Born with Dignity and Rights

One of the articles in the Universal Declaration of Rights is that “All human beings are born free and equal with dignity and rights. They are endowed with reason and conscience and should act towards one another in a spirit of brotherhood.”

When being born free and equal is a right, why are human trafficking and other forms of social evil still prevalent? It is because, although individuals are born free and equal – they are bound by poverty. In India, 73 million people live in extreme poverty as of 2018.1

Hailing from Jharkhand, North India – Ashik’s* family lived in poverty for generations.
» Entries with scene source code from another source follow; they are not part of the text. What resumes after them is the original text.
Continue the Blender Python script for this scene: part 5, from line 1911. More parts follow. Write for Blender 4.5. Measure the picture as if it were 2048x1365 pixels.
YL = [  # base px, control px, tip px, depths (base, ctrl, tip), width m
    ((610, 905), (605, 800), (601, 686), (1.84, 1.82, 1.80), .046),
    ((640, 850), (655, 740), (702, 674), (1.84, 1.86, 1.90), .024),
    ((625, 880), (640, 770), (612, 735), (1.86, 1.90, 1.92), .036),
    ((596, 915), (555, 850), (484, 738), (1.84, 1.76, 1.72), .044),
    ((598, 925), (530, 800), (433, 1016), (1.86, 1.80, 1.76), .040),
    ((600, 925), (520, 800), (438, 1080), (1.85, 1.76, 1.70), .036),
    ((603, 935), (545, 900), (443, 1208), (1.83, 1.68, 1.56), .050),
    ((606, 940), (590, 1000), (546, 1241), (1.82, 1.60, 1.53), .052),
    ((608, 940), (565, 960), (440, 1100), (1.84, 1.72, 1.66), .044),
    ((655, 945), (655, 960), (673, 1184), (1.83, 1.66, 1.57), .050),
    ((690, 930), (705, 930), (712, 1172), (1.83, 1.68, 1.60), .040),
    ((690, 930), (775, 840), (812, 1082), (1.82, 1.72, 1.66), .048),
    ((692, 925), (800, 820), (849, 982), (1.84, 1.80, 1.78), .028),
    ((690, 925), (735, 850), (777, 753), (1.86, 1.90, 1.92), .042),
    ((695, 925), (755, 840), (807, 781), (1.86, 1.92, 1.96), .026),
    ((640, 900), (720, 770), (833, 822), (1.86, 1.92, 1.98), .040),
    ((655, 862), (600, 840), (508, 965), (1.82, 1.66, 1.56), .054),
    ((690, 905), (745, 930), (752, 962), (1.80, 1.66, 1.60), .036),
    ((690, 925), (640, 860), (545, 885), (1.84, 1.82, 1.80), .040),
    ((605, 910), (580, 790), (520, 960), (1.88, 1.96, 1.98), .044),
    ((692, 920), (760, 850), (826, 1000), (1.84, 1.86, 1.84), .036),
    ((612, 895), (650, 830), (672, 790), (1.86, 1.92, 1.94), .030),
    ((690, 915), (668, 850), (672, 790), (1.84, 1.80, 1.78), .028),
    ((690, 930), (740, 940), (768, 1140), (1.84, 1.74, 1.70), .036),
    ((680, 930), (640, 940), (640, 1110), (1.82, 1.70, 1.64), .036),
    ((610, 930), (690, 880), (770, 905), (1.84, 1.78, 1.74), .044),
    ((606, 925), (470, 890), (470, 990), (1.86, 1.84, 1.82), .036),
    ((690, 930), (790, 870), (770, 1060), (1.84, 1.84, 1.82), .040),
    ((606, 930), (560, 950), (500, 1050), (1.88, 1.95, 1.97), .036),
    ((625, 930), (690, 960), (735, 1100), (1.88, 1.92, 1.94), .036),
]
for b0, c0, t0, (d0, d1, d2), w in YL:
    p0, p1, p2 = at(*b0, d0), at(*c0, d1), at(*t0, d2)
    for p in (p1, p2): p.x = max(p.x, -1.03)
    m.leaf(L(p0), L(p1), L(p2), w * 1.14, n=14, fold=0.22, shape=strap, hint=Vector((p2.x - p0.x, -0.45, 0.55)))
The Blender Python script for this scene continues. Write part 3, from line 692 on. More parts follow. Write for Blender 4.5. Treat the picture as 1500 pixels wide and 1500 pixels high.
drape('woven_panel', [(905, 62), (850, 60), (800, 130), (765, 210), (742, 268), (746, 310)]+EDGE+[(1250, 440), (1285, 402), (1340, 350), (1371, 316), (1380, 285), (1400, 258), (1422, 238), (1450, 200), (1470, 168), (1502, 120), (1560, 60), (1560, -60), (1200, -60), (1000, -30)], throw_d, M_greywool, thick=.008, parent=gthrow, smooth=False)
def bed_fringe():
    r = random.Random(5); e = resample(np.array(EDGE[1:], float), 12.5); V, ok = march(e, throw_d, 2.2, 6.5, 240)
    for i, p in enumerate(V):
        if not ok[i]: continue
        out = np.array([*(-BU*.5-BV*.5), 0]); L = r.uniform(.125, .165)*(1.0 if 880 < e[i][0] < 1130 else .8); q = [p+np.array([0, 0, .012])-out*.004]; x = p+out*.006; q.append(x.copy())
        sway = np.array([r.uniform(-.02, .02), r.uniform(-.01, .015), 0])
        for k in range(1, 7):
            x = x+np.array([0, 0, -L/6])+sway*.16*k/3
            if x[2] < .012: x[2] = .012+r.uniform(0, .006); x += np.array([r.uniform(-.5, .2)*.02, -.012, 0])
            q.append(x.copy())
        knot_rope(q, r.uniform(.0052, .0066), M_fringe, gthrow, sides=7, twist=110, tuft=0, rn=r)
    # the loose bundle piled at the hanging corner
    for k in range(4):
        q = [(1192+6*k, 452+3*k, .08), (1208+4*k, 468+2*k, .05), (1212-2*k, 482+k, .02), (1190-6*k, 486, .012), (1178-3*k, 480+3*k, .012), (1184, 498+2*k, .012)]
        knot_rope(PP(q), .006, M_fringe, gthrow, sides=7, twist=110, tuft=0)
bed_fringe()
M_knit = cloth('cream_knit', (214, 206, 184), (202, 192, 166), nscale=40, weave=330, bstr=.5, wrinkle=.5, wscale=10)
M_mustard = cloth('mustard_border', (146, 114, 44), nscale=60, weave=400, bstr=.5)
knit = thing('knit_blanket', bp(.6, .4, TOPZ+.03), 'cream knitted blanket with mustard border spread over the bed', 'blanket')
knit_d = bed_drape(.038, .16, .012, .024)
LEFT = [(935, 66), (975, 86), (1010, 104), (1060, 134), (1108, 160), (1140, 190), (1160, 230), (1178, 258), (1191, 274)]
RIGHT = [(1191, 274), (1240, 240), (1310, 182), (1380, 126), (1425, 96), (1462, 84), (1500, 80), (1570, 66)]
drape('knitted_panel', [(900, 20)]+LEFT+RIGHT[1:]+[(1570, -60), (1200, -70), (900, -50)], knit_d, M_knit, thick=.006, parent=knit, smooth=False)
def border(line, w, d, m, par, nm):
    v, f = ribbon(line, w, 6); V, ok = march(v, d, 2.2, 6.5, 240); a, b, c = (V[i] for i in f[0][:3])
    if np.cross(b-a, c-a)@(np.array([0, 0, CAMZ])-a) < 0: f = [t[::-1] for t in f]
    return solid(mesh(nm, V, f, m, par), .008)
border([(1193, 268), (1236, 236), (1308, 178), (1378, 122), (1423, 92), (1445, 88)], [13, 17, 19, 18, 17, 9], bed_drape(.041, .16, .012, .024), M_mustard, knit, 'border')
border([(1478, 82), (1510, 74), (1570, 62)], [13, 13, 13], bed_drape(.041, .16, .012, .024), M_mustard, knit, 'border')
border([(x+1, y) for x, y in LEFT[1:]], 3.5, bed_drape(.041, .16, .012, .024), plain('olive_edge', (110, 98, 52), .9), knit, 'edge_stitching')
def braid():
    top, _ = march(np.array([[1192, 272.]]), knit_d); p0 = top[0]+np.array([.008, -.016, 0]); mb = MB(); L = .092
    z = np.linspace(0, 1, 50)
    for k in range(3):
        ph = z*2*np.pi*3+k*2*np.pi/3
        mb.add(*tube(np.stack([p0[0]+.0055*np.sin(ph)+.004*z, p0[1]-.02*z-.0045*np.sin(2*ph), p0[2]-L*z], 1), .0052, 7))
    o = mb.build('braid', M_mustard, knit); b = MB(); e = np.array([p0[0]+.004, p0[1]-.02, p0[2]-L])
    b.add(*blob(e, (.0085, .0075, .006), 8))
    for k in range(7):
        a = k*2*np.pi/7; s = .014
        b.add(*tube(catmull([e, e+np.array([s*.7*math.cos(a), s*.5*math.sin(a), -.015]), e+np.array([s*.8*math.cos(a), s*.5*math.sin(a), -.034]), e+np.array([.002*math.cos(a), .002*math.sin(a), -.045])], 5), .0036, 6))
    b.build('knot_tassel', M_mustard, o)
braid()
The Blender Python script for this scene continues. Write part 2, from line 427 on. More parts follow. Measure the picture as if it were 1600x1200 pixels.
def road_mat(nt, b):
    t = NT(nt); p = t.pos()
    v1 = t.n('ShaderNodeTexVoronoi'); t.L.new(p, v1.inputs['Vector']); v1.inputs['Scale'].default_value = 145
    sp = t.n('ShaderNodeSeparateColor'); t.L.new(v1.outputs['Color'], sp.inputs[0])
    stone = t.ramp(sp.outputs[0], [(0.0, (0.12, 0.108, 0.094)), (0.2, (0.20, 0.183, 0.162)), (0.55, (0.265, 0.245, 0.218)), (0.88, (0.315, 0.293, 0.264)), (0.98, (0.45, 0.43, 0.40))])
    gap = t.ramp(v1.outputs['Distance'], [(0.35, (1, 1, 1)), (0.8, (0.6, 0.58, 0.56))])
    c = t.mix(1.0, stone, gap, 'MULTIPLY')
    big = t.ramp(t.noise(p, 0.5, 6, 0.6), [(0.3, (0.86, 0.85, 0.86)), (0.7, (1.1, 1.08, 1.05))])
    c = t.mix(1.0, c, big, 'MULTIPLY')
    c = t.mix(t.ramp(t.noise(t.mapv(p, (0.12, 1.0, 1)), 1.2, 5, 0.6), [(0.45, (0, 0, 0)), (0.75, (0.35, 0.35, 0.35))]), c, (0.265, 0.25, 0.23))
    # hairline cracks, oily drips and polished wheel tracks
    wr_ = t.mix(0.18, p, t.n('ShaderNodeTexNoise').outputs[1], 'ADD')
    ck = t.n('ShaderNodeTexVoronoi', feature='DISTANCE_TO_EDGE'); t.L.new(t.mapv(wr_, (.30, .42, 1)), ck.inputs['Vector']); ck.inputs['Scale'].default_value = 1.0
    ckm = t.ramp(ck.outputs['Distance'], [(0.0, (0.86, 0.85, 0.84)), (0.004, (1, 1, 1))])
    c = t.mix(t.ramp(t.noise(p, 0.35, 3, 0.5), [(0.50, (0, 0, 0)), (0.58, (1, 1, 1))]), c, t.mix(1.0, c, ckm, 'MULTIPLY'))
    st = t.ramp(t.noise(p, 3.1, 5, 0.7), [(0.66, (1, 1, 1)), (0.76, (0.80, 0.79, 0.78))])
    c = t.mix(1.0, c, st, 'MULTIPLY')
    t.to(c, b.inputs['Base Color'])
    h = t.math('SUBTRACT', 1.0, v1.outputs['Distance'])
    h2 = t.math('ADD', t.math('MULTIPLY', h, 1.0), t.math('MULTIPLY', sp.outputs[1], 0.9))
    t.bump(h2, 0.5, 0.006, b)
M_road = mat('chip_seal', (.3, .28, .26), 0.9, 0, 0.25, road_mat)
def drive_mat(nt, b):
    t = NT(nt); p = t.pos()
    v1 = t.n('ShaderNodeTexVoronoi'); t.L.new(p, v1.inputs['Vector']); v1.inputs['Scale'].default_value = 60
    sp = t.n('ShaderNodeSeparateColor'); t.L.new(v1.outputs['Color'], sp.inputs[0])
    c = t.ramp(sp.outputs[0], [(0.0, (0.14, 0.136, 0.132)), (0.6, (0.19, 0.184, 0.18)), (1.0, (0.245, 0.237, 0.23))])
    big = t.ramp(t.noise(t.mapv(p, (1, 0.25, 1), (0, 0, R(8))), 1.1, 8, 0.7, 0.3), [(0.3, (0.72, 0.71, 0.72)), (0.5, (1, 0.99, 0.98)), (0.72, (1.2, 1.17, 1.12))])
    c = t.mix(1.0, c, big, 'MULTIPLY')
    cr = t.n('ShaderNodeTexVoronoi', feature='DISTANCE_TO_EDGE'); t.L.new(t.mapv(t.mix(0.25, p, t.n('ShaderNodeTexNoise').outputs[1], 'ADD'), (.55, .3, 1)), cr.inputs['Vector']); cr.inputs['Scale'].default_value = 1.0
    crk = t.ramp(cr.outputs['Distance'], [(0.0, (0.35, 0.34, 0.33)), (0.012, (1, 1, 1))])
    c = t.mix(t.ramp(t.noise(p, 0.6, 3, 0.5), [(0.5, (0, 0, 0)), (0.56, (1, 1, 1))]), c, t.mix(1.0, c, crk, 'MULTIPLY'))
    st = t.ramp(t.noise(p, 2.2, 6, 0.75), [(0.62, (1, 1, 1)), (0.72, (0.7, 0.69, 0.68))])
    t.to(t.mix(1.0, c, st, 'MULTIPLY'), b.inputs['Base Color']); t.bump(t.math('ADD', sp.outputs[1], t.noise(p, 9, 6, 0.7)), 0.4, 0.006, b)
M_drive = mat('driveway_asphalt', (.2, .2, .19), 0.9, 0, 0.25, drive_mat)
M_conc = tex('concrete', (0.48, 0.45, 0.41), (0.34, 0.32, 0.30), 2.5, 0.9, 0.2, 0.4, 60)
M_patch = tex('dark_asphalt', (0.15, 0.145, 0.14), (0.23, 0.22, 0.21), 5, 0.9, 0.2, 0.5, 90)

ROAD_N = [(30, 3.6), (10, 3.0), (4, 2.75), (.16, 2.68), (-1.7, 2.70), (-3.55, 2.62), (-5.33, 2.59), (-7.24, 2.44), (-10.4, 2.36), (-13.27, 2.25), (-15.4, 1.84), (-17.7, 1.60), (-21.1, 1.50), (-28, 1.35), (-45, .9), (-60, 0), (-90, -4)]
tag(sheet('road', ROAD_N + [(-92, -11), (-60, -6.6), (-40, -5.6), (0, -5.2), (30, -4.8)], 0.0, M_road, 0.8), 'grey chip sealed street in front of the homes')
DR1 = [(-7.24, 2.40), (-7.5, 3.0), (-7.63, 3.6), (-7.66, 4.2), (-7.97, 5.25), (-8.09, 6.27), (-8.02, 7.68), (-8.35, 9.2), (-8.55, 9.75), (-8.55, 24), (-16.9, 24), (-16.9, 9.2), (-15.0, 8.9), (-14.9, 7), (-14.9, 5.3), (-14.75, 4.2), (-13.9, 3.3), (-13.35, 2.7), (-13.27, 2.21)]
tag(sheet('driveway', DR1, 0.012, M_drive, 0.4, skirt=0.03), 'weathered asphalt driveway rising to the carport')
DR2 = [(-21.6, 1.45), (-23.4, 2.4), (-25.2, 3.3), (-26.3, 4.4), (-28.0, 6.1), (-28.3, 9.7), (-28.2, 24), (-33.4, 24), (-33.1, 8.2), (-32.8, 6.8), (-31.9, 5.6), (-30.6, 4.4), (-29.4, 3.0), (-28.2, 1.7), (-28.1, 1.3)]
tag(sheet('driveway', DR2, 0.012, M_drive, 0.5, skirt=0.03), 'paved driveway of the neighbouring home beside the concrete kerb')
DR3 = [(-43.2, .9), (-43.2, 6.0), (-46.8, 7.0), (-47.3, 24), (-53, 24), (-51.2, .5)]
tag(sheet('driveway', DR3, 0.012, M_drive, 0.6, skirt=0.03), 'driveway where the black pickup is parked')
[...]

He grew up with four siblings under impoverished conditions and had no access to education at his village. His father, a farmer who worked hard to make ends meet, often found it difficult o sustain his family.

So when Ashik’s favourite uncle visited them and offered him a job in Mumbai, Ashik jumped at the prospect. He was more than eager to help his family and this seemed like the perfect opportunity.

It was only later when he arrived in Mumbai that he realised his uncle worked as a pimp in one of the biggest red-light areas (RLAs). And now he was thrust into the job too.

Like Ashik there are many young men who come to Mumbai from villages in extreme poverty, desperately seeking for jobs. This desperation is time and again exploited by those running the brothels.

How can we help young men like Ashik live a life of dignity?

At Oasis we help pimps who wish to leave the RLA find other employment opportunities. We network with job placement agencies that train and provide employment. During one of our outreach visits, our staff met Ashik who expressed his desire to quit his job as a pimp. We invited him to our drop-in centre to attend counselling and life skill sessions. In a few months not only did Ashik leave the RLA, he is now helping other young pimps who find themselves trapped with no scope of employment outside. With career guidance from our staff, Ashik went back to his village and opened a small food stall of his own. His thriving business motivated him to start a food stall in the city as well.

He says, “I hope to help and protect those like me to live a respectful life.” While his struggle to achieve a secure life is not over yet, he continues to fight for the rights of those like him.